Douglas Wilson linked to a blog post recently recapping his experience about seven years ago when he interacted with John Piper regarding the issue of the use and propriety of satire for Christians. Mark Driscoll is going to be speaking at a Desiring God conference coming up and he is particularly known these days for his cheerleading for sarcasm and satire. I know satire is a hard sell for a lot of evangelicals, but as I thought about it, the more I felt that satire is perfectly acceptable for Christians (mature ones preferably) to use.

I’ve read almost all of Flannery O’Connor’s work and for the ininitiated, she almost exclusively tells the stories of folks experiences violent transformations and/or conversions through very violent means. This, coupled with the experiences with real folks in real life, led me to an observation (albeit a pretty obvious one if you think about it) on humanity. When things are going well, no one really feels the need to change. When they are going poorly, they will change whatever it takes to improve things. O’Connor gives us some drastic examples of this in her literature, but I think most anyone can observe this both in their own lives and in the lives of those around them.

And so what does Flannery have to do with satire? Well, I think the basic objective behind satire is to shake up a seemingly positive situation. It also tends to cast things that seem to be dandy in a slightly different light, causing a viewer to see things altogether differently. (Think of Samuel telling the story to David) What satire then can do, in effect, is to move someone who is satisfied with the status quo, thinking things are just fine, and make them realize the gravity of a situation. It could make them realize that things truly are going poorly.

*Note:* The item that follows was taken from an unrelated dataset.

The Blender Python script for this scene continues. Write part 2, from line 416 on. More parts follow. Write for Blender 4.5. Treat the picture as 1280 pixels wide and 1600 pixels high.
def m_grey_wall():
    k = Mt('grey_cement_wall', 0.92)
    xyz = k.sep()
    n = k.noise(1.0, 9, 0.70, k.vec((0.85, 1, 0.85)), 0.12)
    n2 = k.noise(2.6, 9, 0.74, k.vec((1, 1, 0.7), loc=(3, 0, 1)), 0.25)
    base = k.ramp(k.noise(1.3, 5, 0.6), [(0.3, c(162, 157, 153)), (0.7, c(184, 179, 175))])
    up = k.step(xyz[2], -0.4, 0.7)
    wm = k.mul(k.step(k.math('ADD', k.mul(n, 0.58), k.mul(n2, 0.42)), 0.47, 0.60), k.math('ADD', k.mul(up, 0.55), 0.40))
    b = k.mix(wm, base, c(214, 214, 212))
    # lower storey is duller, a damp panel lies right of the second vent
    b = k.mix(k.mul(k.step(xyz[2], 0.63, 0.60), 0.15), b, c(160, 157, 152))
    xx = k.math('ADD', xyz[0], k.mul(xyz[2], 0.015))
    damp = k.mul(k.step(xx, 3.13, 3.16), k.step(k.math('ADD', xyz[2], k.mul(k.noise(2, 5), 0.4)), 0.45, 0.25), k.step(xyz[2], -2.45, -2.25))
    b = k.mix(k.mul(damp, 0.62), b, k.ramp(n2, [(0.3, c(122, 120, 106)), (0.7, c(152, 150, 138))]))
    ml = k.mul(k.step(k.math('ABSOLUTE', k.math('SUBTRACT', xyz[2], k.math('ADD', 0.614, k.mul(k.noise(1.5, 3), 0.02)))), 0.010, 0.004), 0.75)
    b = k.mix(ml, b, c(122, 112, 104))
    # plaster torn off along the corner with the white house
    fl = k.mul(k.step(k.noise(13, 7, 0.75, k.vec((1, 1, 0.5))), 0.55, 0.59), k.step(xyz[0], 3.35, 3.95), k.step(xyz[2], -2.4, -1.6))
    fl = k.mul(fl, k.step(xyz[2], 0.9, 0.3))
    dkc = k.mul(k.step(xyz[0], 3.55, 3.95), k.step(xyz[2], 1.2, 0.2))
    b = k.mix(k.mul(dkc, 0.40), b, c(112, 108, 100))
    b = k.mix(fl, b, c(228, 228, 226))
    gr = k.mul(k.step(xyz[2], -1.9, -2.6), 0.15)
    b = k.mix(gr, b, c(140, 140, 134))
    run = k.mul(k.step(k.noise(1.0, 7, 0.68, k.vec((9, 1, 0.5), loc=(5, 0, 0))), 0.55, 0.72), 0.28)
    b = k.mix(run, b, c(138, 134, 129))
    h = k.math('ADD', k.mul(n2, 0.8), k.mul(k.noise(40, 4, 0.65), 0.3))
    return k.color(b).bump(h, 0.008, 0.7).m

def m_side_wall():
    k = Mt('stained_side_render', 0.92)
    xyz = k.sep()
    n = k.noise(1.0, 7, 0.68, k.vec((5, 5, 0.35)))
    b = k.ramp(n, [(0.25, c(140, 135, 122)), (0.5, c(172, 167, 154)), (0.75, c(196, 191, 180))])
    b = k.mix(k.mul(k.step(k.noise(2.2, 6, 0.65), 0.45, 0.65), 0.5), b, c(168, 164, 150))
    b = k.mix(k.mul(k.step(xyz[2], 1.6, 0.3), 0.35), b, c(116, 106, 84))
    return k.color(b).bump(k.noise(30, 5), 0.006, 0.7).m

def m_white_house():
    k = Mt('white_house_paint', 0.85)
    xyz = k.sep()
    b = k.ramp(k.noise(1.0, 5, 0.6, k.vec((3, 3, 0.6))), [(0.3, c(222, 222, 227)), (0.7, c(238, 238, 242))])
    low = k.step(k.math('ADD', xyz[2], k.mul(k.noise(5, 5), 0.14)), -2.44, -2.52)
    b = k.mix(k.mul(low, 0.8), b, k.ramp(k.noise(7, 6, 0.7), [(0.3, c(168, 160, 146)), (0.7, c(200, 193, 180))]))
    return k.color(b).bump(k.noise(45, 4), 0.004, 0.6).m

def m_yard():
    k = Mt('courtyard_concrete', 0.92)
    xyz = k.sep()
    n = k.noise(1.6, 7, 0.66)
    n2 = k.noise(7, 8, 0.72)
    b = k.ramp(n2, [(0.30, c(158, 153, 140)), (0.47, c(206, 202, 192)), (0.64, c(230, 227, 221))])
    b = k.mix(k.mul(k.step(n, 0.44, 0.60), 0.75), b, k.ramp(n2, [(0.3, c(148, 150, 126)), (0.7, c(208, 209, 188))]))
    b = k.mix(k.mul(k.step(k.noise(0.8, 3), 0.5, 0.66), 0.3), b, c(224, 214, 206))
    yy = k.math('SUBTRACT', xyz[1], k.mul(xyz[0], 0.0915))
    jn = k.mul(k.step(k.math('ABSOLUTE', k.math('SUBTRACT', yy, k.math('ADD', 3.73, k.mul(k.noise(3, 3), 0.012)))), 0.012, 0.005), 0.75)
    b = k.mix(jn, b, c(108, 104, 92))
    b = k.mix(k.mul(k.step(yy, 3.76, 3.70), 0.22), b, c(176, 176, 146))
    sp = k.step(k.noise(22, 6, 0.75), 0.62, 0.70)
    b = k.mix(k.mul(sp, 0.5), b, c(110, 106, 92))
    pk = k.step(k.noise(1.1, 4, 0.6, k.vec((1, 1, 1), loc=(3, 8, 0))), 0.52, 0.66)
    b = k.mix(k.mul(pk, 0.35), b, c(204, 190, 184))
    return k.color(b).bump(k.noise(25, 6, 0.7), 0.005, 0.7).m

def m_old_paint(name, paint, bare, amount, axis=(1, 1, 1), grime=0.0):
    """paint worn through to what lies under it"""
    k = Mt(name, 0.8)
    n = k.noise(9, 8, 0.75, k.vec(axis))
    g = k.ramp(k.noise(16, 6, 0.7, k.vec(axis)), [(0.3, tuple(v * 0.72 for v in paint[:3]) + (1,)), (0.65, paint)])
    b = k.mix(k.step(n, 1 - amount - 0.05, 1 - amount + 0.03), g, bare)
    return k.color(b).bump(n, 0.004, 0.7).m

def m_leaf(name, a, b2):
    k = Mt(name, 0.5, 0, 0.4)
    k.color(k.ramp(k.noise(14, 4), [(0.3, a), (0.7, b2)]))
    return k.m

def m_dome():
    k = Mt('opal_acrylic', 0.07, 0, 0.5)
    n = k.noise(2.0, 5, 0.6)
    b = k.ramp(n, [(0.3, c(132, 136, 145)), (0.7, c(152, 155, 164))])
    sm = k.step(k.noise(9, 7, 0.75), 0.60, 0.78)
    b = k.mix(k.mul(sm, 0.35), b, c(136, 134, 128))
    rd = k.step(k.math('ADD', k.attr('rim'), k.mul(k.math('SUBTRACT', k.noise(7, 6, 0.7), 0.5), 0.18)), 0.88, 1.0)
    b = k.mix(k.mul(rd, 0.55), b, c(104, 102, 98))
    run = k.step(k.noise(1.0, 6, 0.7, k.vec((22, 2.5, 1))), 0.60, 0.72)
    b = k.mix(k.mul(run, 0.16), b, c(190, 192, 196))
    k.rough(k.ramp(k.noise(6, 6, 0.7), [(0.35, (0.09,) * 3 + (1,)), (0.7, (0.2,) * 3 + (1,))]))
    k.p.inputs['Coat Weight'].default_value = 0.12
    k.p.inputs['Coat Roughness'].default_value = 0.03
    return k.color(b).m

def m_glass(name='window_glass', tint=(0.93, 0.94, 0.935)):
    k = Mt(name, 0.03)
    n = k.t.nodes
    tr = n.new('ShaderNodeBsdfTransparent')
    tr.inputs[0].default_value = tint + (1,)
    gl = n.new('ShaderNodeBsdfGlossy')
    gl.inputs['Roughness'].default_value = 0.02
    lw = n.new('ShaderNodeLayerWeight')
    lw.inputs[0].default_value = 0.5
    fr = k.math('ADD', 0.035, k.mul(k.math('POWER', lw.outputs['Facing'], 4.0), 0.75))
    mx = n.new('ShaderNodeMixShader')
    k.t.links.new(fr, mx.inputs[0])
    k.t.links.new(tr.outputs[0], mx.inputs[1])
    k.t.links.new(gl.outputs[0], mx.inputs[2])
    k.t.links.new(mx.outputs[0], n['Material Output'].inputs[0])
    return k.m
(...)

So, all that said, I think that Piper is really taking the difficult position. He thinks you can sell a message of hope to someone who probably doesn’t think they need hope (or change, etc.). He may still advocate stong rebuke of folks, but can you realistically see a particularly stubborn person being moved by such rhetoric?

One final thing. That is the issue of propriety and frequency. Just like any use of strong language, it is stronger the less it is used and weaker the more it is used. When you read Flannery O’Connor cover to cover, her stories don’t seem quite as shocking by the end. You’ve grown accustomed to them. I think the same goes for sarcasm and satire. It should be used in a very calculating manner and for very specific purposes. If it’s not, then you’ll probably wind up sounding like the redneck that simply didn’t get an education and drops f-bombs every other word.